Poor Scylla. Well, look at it this way. You’ll eventually get acclimated to Mrs. Scylla’s weather specifications. [giggle] But I understand where you’re coming from. When I was in college, some of the dorms I stayed in had no air conditioning so we kept the windows open and ran fans, and it was wonderful!
As far as I’m concerned, it’s freezing if in the summer the A/C thermostat is on 75 degrees at home. I’ve been known to be all bundled up in jackets and blankets when the thermostat reads 80 degrees too. I DETEST BEING COLD! My friends always marvel at how cold my hands are. I’ll never forget one day at work they hadn’t turned on the heat, and it was FREEZING in the building. I don’t know what the temperature was. All I knew was I was so cold I literally could not think straight and my bones were aching. I was so cold I was ready to cry. I wound up calling it a day and going home so I could warm up. [shudder]
However, I LOVE it when it’s hot and humid!
I love complaining about the heat and humidity, but I thrive in it too. I get my best work done when it’s in the 90’s and humid. Ahhhhhhhhh. I just hate it in the summer when I go to the office because I always have to carry a sweater or jacket or something with me. I know co-workers who have space heaters and blankets in their offices, and some days I’ve shared space heaters with them.
Personally, I hate cold weather.
People think its weird that i must wear my winter coat when its 55 or lower, but I walk and take buses and do not have the luxury of getting into a warm car.
I don’t like 90 either, though.
But I prefer 70-80. That is perfect for me.
Unfortunately I am in Ohio where last year during my sons Chrsitmas vacation, it never went above 26 degrees.
Yuck.
But I believe I have acclimated.
Long ago, I’d go out, and it’d be 20 degrees, and it would be unbearable.
Last year, 20 wasn’t as cold as it used to be!'Odd…
The Australian outback is like that. converts brain to fahrenheit It can be 110+ degrees at midday, and drop down below freezing at night (in summer). So midwestern USA probably has a slightly larger swing, but the Australian situation is possibly more dangerous because a lot of people (especially tourists) aren’t prepared for the cold of the summer nights, and many have died simply because they were in very remote areas and couldn’t get help. When it’s so hot you can fry eggs on the road, it’s hard to convince people they need to pack thick coats.
I’d say the large changes in temperature exist in most places a long way from the ocean. My WAG is that Central Asia would have the biggest extremes.

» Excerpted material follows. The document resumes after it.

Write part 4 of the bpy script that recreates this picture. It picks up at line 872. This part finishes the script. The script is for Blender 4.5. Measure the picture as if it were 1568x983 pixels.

I just want to give opal a high five, as well as bluemon. Winter is the way to go. I recently moved up to MA and figured: hey, this is pretty far north, summers shouldn’t be too bad.
HA.
Now Maine is looking nice. I fear the day I’ll need to move to Alaska. I simply cannot tolerate the heat. Spent over a year in Mississippi-- right on the gulf-- and never, ever got used to the heat. I just wasn’t built for it.
Scylle, your wife is a strange case. I’ve never met a person who dreaded both ends of the temperature spectrum. But I disagree that a person can “get used to” heat or cold. Never been my experience.
Allright. Apparently from the responses to this thread, you are in a minority, though.
Also, professional athletes will tell you it happens, and usually they account for it in their training.
There’s a word to specifically describe it “acclimate.”
I do it. Eskimos do it. Hunters and outdoorsmen who spend several days out in the chilly ffall and winter, will feel it’s effects when they return indoors.
So, in spite of your personal disagreement and lack of experience with it, it is a valid phenomenom.